Well, Ellie, to be fair, I do wear the stone-cold mask from time to time to hide my insecurities, and I can really clam up (and I mean, I can barely speak) when placed in threatening social situations (which are many to me - I'm quite anxious socially). I also have an acute aversion to saying anything at all when I think the conversation is all about stating the obvious, and instead of just making easy conversation I can appear "strained and formal," like I'm "above" the conversation or that I have nothing to say. It's something I've been working on with my T in the context of my social anxiety (and perfectionism and self-judgment).
I agree that "immature and irresponsible" are definitely in his repertoire, so I don't dispute that part of this is HIS problem. But I wanted to clarify that I can be a bear to talk to at parties and in other social mixes, when I'm feeling most vulnerable and looking most cool and unapproachable.
Stubborn, I just downed about 10 cherries (the delicious frozen organic ones I get at the coop) that were floating in my seltzer water, and wouldn't you know, every single one of 'em was askew!
UPDATE from back at the ranch: I e-mailed S. a little note today - a little inside joke about how EVERYthing I talk about that I want to do/make stylewise (decorating or clothes) appears in the New York Times a month or less later. The latest was that I was going on and on about a month ago about how for years I've wanted to do groupings of chandeliers of different styles, and just LAST WEEK was telling him that I found a place in a nearby neighborhood that has fabulous chandeliers for not very much money, and lo and behold, the Home and Garden section comes out with an article about how trendy chandeliers are becoming. This is about the 10th time this has happened in the last three years.
So anyway, I e-mailed him a one-liner with a link to the article, fully expecting to be ignored - the usual when I send things to him at work - and about 30 minutes later, a sweet little note popped up in my inbox!

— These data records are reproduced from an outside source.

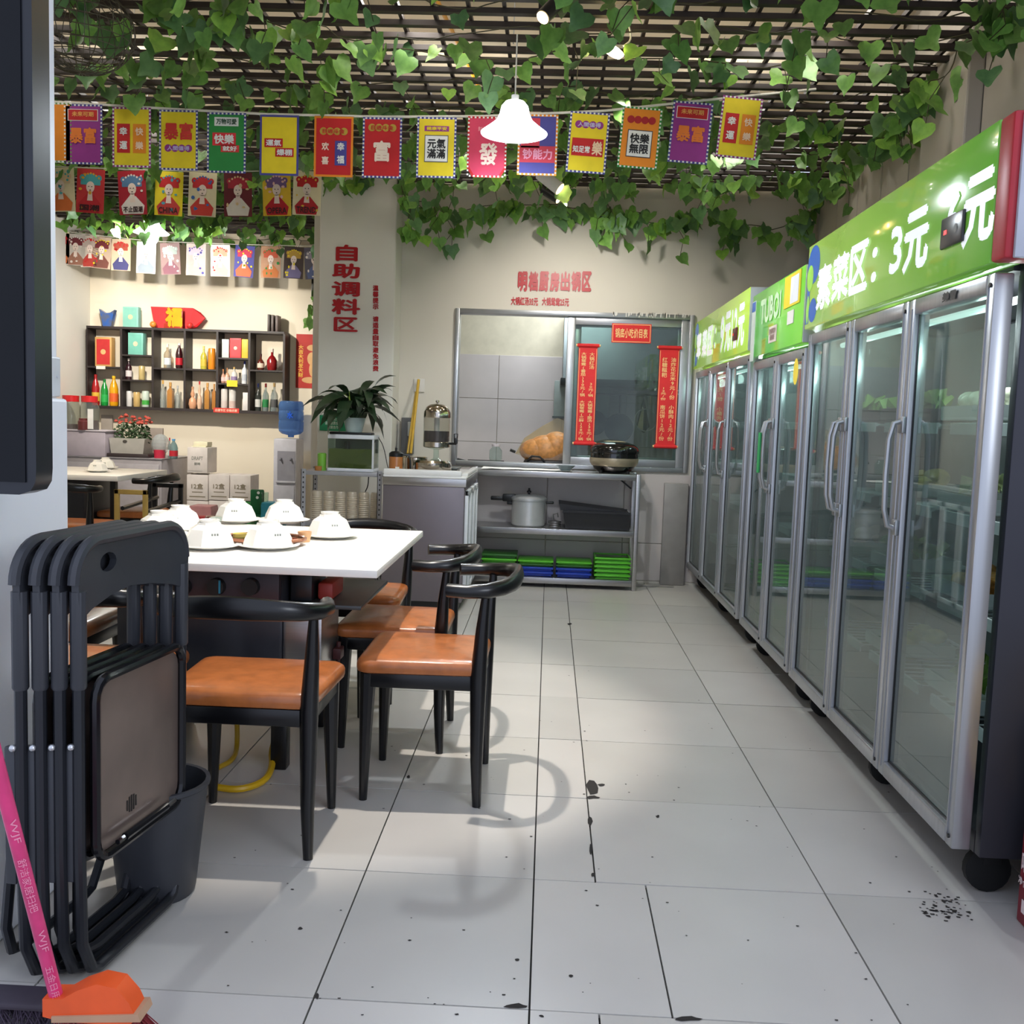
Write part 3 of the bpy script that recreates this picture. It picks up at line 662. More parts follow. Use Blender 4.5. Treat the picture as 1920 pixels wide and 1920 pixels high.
dup(ch, (-1.80, 3.55, 0), -pi/2, 'dining chair at the left end of the near table, seen through the folded chairs')
GP = 'chairs at the back left table'
dup(ch, (-3.15, 6.50, 0), 0, 'black dining chair with orange seat pulled up to the back left table', GP)
dup(ch, (-3.12, 7.42, 0), pi/2, 'black dining chair at the right end of the back left table', GP)
# black metal framed armchair, warm light put into the near side frame's colour
t = thing('frame_armchair', 'square framed black armchair, near side frame coloured as warmly lit, before the back left table', 'chair', (-2.85, 6.6, 0), group=GP)
def sidef(g, xa, xb, Y, z):
    g.box(xa, Y-.012, 0, xa+.03, Y+.012, z, b=.003); g.box(xb-.03, Y-.012, 0, xb, Y+.012, z, b=.003); g.box(xa, Y-.012, z-.03, xb, Y+.012, z, b=.003)
a, b = at(215, 920, Y=6.2), at(277, 920, Y=6.2)
g = G(); sidef(g, a.x, b.x, 6.2, a.z+.01); ob('side_frame', g, M((196, 160, 84), .4, .2), t, label='near side frame with warm light in its colour')
c, d = at(287, 908, Y=6.85), at(343, 908, Y=6.85)
g = G(); sidef(g, c.x, d.x, 6.85, a.z+.01); ob('side_frame', g, BLK, t, label='black side frame')
ob('seat', G().box(a.x+.02, 6.24, .40, d.x-.05, 6.82, .45, b=.015), LEATH, t)
g = G(); g.tube([(a.x+.05, 6.2, .6), (c.x+.03, 6.85, .62)], .014, 6).tube([(b.x-.02, 6.2, .58), (d.x-.02, 6.85, .6)], .014, 6); ob('rail', g, BLK, t)

# folding chairs
def folding_chair(label):
    t = thing('folding_chair', label, 'folding chair', group='folded chairs stacked against the pillar')
    w = .215
    # local: x = width (towards far), y = thickness (towards wall +), z up
    g = G()
    P = [(-w, 0, .80), (-w, 0, .30), (-w*.97, 0, .10), (-w*.82, .0, .03), (-w*.7, 0, .018), (w*.7, 0, .018), (w*.82, 0, .03), (w*.97, 0, .10), (w, 0, .30), (w, 0, .80)]
    ob('front_frame', g.tube(P, .0125, 10), TUBEM, t)
    # backrest with tube sleeves
    out = []
    for i in range(9): a = pi/2*i/8; out.append((w-.07+.085*sin(a)-.0, .875+.085*cos(a)))
    right = out; left = [(-x, z) for x, z in out[::-1]]
    bot = [(w+.012, .83), (w+.0, .80), (w*.78, .815), (w*.4, .83), (0, .838), (-w*.4, .83), (-w*.78, .815), (-w-.0, .80), (-w-.012, .83)]
    outline = [(p[0], p[1]) for p in left[:]]+[(p[0], p[1]) for p in right]+bot
    hole = [(-.095+.036*cos(a), .905+.021*sin(a)) for a in [2*pi*i/14 for i in range(14)]]
    bm = bmesh.new()
    def yb(x): return -.012+.03*(abs(x)/w)**2*-1*-1
    vs = [bm.verts.new((x, 0, z)) for x, z in outline]; hv = [bm.verts.new((x, 0, z)) for x, z in hole]
    es = [bm.edges.new((vs[i], vs[(i+1) % len(vs)])) for i in range(len(vs))]+[bm.edges.new((hv[i], hv[(i+1) % len(hv)])) for i in range(len(hv))]
    bmesh.ops.triangle_fill(bm, edges=es, use_beauty=True)
    r = bmesh.ops.extrude_face_region(bm, geom=bm.faces[:])
    for v in [e for e in r['geom'] if isinstance(e, bmesh.types.BMVert)]: v.co.y += .016
    for v in bm.verts: v.co.y += -.008+.018*(1-(abs(v.co.x)/w)**2)
    bm.verts.index_update(); g = G(); g.add([v.co[:] for v in bm.verts], [[v.index for v in f.verts] for f in bm.faces]); bm.free()
    for sx in (-1, 1): g.tube([(sx*w, 0, .86), (sx*w, 0, .66), (sx*w, 0, .655)], [.0165, .0165, .014], 10)
    g.tube([(x, 0, z) for x, z in left+right], .0125, 8)
    ob('backrest', g, DGREY, t)
    # rear leg frame
    P = [(-w+.035, .026, .52), (-w+.035, .028, .12), (-w*.7, .03, .05), (-w*.5, .03, .04), (w*.5, .03, .04), (w*.7, .03, .05), (w-.035, .028, .12), (w-.035, .026, .52)]
    ob('rear_frame', G().tube(P, .0115, 8), TUBEM, t)
    for sx in (-1, 1): ob('hinge_bar', G().box(sx*w-.008, .01, .24, sx*w+.008, .035, .535, b=.004), DGREY, t)
    g = G()
    for sx in (-1, 1): g.ball((sx*(w+.013), .01, .535), .008, 6); g.ball((sx*(w-.03), -.014, .30), .006, 6); g.ball((sx*(w-.03), -.014, .62), .006, 6)
    ob('rivet', g, M((200, 202, 206), .25, .9), t)
    # seat folded up
    sw = .185; z0, z1 = .27, .665
    rim = []
    for (cx, cz, a0) in ((sw-.045, z1-.045, 0), (-sw+.045, z1-.045, pi/2), (-sw+.045, z0+.045, pi), (sw-.045, z0+.045, 1.5*pi)):
        for i in range(5): a = a0+pi/2*i/4; rim.append((cx+.045*cos(a), -.018, cz+.045*sin(a)))
    ob('seat_rim', G().tube(rim, .011, 8, closed=True), mat('glossy_black_rim', (24, 24, 28), .15, .3), t)
    pts = [(x*.955, -.012, (z-.467)*.955+.467) for x, _, z in rim]
    st = ob('seat', G().poly(pts, (0, .012, 0)), mat('brown_seat_underside', (124, 108, 100), .3, .35, var=.15, scale=5), t, label='brown metal underside of the seat')
    g = G()
    for k in range(5):
        hh = .019*math.sqrt(max(0, 1-((k-2)/2.6)**2)); g.box(-.055+k*.009, -.0135, .345-hh, -.051+k*.009, -.0125, .345+hh)
    ob('vent_slot', g, BLKM, st, sm=0)
    ob('hook_bar', G().cyl((-.1, -.035, .295), (.08, -.035, .295), .009, n=8).cyl((-.13, -.035, .295), (-.1, -.035, .295), .006, n=6).cyl((.08, -.035, .295), (.12, -.035, .295), .006, n=6), mat('glossy_black_bar', (30, 30, 34), .12, .4), t)
    return t
rzc = math.atan2(.99, .13)
fc = folding_chair('outermost folded chair, nearest the aisle, brown seat underside showing')
fb = Vector((-.925, 2.20, 0)); nrm = Vector((-.991, .13, 0))
fc.location = fb; fc.rotation_euler = (0, 0, rzc)
for k, (lb, off, tl) in enumerate((('second folded chair in the stack against the pillar', .037, 0), ('third folded chair in the stack against the pillar', .074, 0), ('folded chair at the wall side of the stack, touching the pillar', .112, .0))):
    p = fb+nrm*off+Vector((0, -.012*(k+1), 0)); dup(fc, p, rzc, lb)
    if k == 2:      # the innermost chair has its rear legs swung out towards the pillar
        lst = [o for o in D.objects if o.name.startswith('rear_frame')][-1]
        PV = Matrix.Translation((0, .026, .52)); lst.matrix_basis = PV @ Matrix.Rotation(math.radians(5.5), 4, 'X') @ PV.inverted()

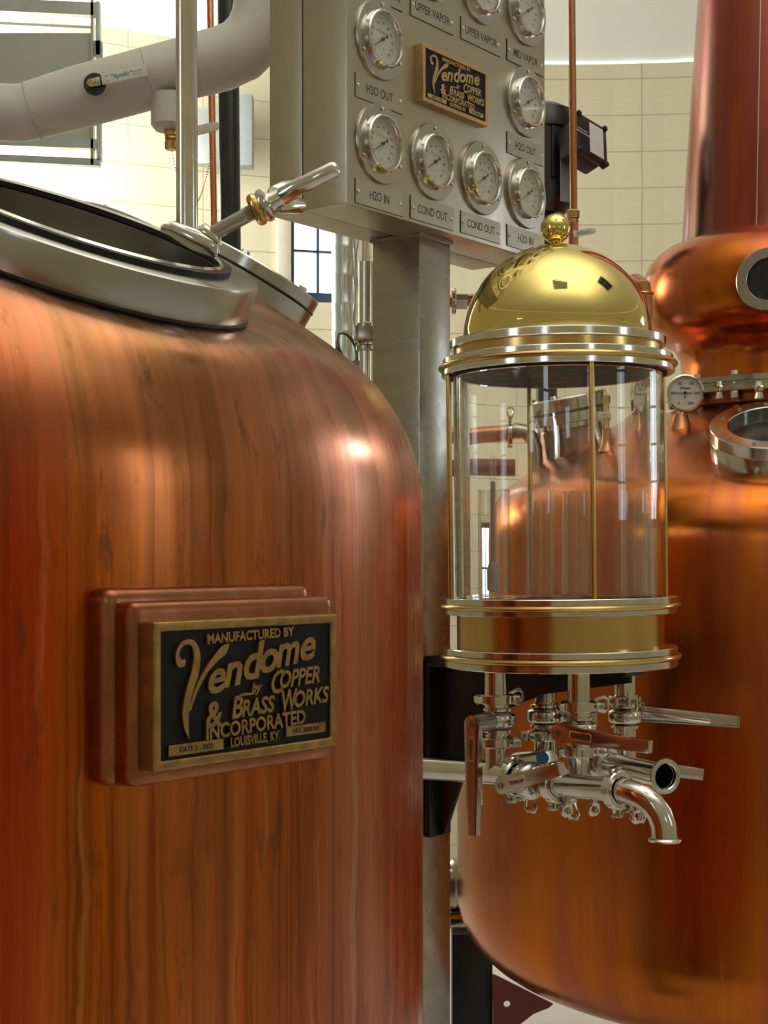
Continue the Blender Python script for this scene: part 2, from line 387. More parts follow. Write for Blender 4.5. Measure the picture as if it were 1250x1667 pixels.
# windows: (angle0, angle1, z0, z1)
def win_px(x0, x1, y0, y1):
    a0, a1 = wang(x1), wang(x0); Y = wall_hit((x0 + x1) / 2)
    return (a0, a1, (HOR - y1) / FPX * Y, (HOR - y0) / FPX * Y)
WINS = [win_px(473, 568, 262, 492), win_px(655, 716, 852, 1075)]
for deg, wd_ in ((-150, .13), (-118, .09), (-72, .09), (-30, .13), (30, .16), (178, .0)):
    if wd_: a = radians(deg); WINS.append((a, a + wd_, 0.6 if wd_ < .1 else .2, 1.25 if wd_ < .1 else 2.0))
def grid_wall(name, A0, A1):
    angs = {A0, A1}; zs = {ZF, ZC}
    k = 0
    a = A0
    while a < A1: angs.add(a); a += radians(3)
    wins = [w for w in WINS if w[0] > A0 and w[1] < A1]
    for w in wins: angs |= {w[0], w[1]}; zs |= {w[2], w[3]}
    angs = sorted(angs); zs = sorted(zs)
    angs = [a for i, a in enumerate(angs) if i == 0 or a - angs[i - 1] > 1e-6]
    g = G()
    vs = []; fs = []; uvs = []
    for i in range(len(angs) - 1):
        for j in range(len(zs) - 1):
            am = (angs[i] + angs[i + 1]) / 2; zm = (zs[j] + zs[j + 1]) / 2
            if any(w[0] < am < w[1] and w[2] < zm < w[3] for w in wins): continue
            q = [(angs[i], zs[j]), (angs[i + 1], zs[j]), (angs[i + 1], zs[j + 1]), (angs[i], zs[j + 1])]
            b = len(vs)
            vs += [(RC.x + RR * cos(t), RC.y + RR * sin(t), z) for t, z in q]
            fs.append([b + 3, b + 2, b + 1, b]); uvs.append([(t * RR + UOFF, z + ZOFF) for t, z in q][::-1])
    g.add(vs, fs, None, uvs)
    # reveals
    for w in wins:
        for r0, t0, t1, z0, z1 in ((0, w[0], w[0], w[2], w[3]), (0, w[1], w[1], w[2], w[3])):
            g.add([(RC.x + rr * cos(t0), RC.y + rr * sin(t0), z) for rr, z in ((RR, z0), (RR + .16, z0), (RR + .16, z1), (RR, z1))], [[0, 1, 2, 3]])
        for z in (w[2], w[3]):
            g.add([(RC.x + rr * cos(t), RC.y + rr * sin(t), z) for rr, t in ((RR, w[0]), (RR + .16, w[0]), (RR + .16, w[1]), (RR, w[1]))], [[0, 1, 2, 3]])
    return struct(g.build(name, WALL))
grid_wall('wall_back', radians(0), radians(180))
grid_wall('wall_front', radians(-180), radians(0))
for k, w in enumerate(WINS):
    am = (w[0] + w[1]) / 2; rr = RR + 0.06; wd = (w[1] - w[0]) * RR; ht = w[3] - w[2]
    o = Vector((RC.x + rr * cos(am), RC.y + rr * sin(am), (w[2] + w[3]) / 2))
    M = frame(o, (-cos(am), -sin(am), 0), (0, 0, 1))      # x up, y sideways, z into the room
    root = struct(thing('window_%d' % (k + 1), 'window', 'window', M)); del root['label'], root['category']
    if k == 0: root['label'] = 'tall narrow window with dark blue muntins on the far wall beside the silver duct'; root['category'] = 'window'
    g = G(M); t = 0.028
    g.box((ht / 2 - t / 2, 0, 0), (t, wd, .05)); g.box((-ht / 2 + t, 0, 0), (t * 2, wd, .06))
    g.box((0, wd / 2 - t / 2, 0), (ht, t, .05)); g.box((0, -wd / 2 + t / 2, 0), (ht, t, .05))
    g.box((0, 0, 0), (ht, .012, .03))
    nr = max(2, int(round(ht / 0.23)))
    for i in range(1, nr): g.box((-ht / 2 + 2 * t + (ht - 3 * t) * i / nr, 0, 0), (.012, wd, .03))
    g.build('window_frame', FRAMEM, root)
    G(M).box((0, 0, 0), (ht - .01, wd - .01, .004)).build('window_pane', PANE, root)
    if k < 1:
        g = G(M); e = 0.075
        for s_ in (-1, 1): g.box((0, s_ * (wd / 2 + e / 2), .07), (ht + .1, e, .03))
        g.build('window_casing', TRIMW, root, bevel=.004)
g = G(); g.lathe([(RR + .3, 0), (0, 0)], T(RC.x, RC.y, ZF), 64); struct(g.build('floor', FLOORM))
g = G(); g.lathe([(RR + .02, ZC), (RR - .5, ZC + .42), (RR - 1.6, ZC + 0.95), (RR - 3.2, ZC + 1.3), (0, ZC + 1.45)], T(RC.x, RC.y, 0), 96); struct(g.build('ceiling', CEIL))

for k, (x_, y_, z_) in enumerate(((.39, 1.3, 3.93), (3.30, 3.0, 3.82))):
    M = frame((x_, y_, z_), (RC.x - x_, RC.y - y_, -6.0))
    g = G(M)
    for s_ in (-1, 1): g.box((s_ * .45, 0, 0), (.06, .9, .06)); g.box((0, s_ * .45, 0), (.9, .06, .06))
    g.box((0, 0, .01), (.05, .9, .05)); g.box((0, 0, .01), (.9, .05, .05))
    o = struct(g.build('window_%d' % (20 + k), FRAMEM))
    o2 = G(M).box((0, 0, -.01), (.88, .88, .01)).build('window_pane', PORT, o)
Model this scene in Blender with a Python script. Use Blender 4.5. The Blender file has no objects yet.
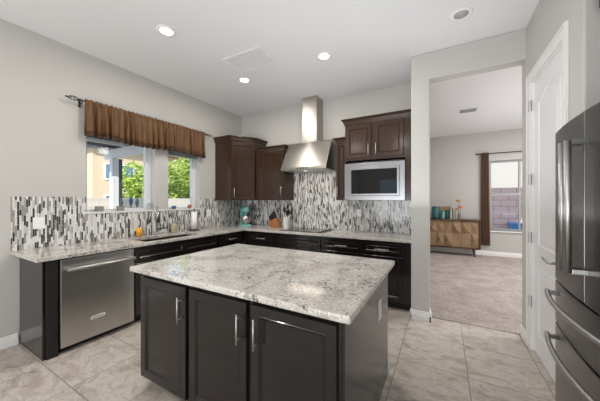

Ah, that love tank is fillin' up (with cockeyed cherries). Can I say right here (in case of selective memory later) that he really, really is making an effort these days? Remarkably, I don't need the proof of pain this week to see it. It ain't perfect, and sometimes the cherries are askew, but hey... I can certainly work harder, too. I'm going to spend some time thinking about how I can build on the recent positives.